Winning also acquits Marsch of the charge that he overshadowed his players. He wasn’t hogging the spotlight. He was protecting his men. Of course, it made people angry. That was the point. And maybe it is.
But if Canada loses to Morocco on Saturday, there will be a necessary consideration of how Marsch handled himself here, just as there was about John Herdman after the World Cup in 2022. That’s what happens when you make yourself the story.
Herdman had the same approach – he was Canada’s biggest soccer star, and worked hard to maintain his lead. Whenever anyone doubted him on that, he’d say it again and again, always in front of cameras, and with great earnestness. People loved him for that. Until they didn’t. Then they wanted him gone.

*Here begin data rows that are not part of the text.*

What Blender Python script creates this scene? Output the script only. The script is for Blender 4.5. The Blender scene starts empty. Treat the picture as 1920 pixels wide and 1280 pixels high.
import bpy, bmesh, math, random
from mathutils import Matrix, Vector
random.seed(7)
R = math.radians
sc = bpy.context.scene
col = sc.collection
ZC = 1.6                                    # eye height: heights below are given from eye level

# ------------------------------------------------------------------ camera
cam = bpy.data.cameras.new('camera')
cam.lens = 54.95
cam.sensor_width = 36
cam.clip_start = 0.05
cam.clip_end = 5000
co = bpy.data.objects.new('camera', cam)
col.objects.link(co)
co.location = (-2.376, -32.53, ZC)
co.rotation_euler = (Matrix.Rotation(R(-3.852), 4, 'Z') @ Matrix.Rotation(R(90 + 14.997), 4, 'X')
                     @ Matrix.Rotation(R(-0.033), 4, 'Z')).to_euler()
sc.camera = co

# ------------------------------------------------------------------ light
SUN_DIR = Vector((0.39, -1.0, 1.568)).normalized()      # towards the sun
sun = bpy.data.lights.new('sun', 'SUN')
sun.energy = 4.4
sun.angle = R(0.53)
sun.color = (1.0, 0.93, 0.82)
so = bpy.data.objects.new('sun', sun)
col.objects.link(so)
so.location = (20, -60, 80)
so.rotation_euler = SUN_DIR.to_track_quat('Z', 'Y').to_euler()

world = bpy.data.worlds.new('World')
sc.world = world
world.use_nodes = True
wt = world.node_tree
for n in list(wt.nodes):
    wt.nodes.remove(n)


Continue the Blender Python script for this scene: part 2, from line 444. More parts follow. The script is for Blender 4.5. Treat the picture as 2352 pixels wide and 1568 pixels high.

Marsch is playing with the same forces of the Canadian psyche. He’s pointed out the problem himself – Canadians don’t like too much boisterousness. We don’t dig arrogance.
It can be fun if it works, à la Brad Marchand. But once it doesn’t, this country turns on you quick. Ask everyone who’s been prime minister for the last hundred years.
That’s another thing Marsch hasn’t spent enough time with us to know. Maybe he’ll find out.